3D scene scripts
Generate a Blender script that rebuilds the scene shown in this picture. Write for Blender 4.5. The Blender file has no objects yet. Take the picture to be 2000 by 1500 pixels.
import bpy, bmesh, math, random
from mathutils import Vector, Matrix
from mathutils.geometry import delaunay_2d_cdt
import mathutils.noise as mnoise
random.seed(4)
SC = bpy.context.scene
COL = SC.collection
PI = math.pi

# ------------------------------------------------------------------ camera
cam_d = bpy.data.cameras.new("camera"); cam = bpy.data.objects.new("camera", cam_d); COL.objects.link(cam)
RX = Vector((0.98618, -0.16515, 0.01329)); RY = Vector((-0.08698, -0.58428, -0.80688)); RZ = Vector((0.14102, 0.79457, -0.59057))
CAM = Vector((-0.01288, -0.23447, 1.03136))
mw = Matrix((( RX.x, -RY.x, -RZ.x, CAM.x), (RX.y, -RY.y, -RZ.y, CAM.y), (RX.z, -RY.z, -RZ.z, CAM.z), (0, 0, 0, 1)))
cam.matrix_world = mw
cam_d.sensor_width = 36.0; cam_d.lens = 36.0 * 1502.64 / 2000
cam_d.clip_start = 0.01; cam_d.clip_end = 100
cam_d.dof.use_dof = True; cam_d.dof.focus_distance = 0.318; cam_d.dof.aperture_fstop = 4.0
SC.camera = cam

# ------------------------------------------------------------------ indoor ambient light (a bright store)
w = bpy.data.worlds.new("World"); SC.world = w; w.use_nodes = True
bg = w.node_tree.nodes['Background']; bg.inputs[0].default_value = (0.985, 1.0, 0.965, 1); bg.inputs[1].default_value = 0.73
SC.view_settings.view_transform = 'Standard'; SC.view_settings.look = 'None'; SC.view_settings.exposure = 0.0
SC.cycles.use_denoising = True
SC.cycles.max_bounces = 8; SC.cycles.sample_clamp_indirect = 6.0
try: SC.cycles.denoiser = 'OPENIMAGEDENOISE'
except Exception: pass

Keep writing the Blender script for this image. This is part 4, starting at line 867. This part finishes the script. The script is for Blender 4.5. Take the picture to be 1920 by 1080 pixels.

_Exercise directions_
Set down the entries above again, word for word.

_Solution for this exercise_
Generate a Blender script that rebuilds the scene shown in this picture. Write for Blender 4.5. The Blender file has no objects yet. Take the picture to be 2000 by 1500 pixels.
import bpy, bmesh, math, random
from mathutils import Vector, Matrix
from mathutils.geometry import delaunay_2d_cdt
import mathutils.noise as mnoise
random.seed(4)
SC = bpy.context.scene
COL = SC.collection
PI = math.pi

# ------------------------------------------------------------------ camera
cam_d = bpy.data.cameras.new("camera"); cam = bpy.data.objects.new("camera", cam_d); COL.objects.link(cam)
RX = Vector((0.98618, -0.16515, 0.01329)); RY = Vector((-0.08698, -0.58428, -0.80688)); RZ = Vector((0.14102, 0.79457, -0.59057))
CAM = Vector((-0.01288, -0.23447, 1.03136))
mw = Matrix((( RX.x, -RY.x, -RZ.x, CAM.x), (RX.y, -RY.y, -RZ.y, CAM.y), (RX.z, -RY.z, -RZ.z, CAM.z), (0, 0, 0, 1)))
cam.matrix_world = mw
cam_d.sensor_width = 36.0; cam_d.lens = 36.0 * 1502.64 / 2000
cam_d.clip_start = 0.01; cam_d.clip_end = 100
cam_d.dof.use_dof = True; cam_d.dof.focus_distance = 0.318; cam_d.dof.aperture_fstop = 4.0
SC.camera = cam

# ------------------------------------------------------------------ indoor ambient light (a bright store)
w = bpy.data.worlds.new("World"); SC.world = w; w.use_nodes = True
bg = w.node_tree.nodes['Background']; bg.inputs[0].default_value = (0.985, 1.0, 0.965, 1); bg.inputs[1].default_value = 0.73
SC.view_settings.view_transform = 'Standard'; SC.view_settings.look = 'None'; SC.view_settings.exposure = 0.0
SC.cycles.use_denoising = True
SC.cycles.max_bounces = 8; SC.cycles.sample_clamp_indirect = 6.0
try: SC.cycles.denoiser = 'OPENIMAGEDENOISE'
except Exception: pass

Keep writing the Blender script for this image. This is part 4, starting at line 867. This part finishes the script. The script is for Blender 4.5. Take the picture to be 1920 by 1080 pixels.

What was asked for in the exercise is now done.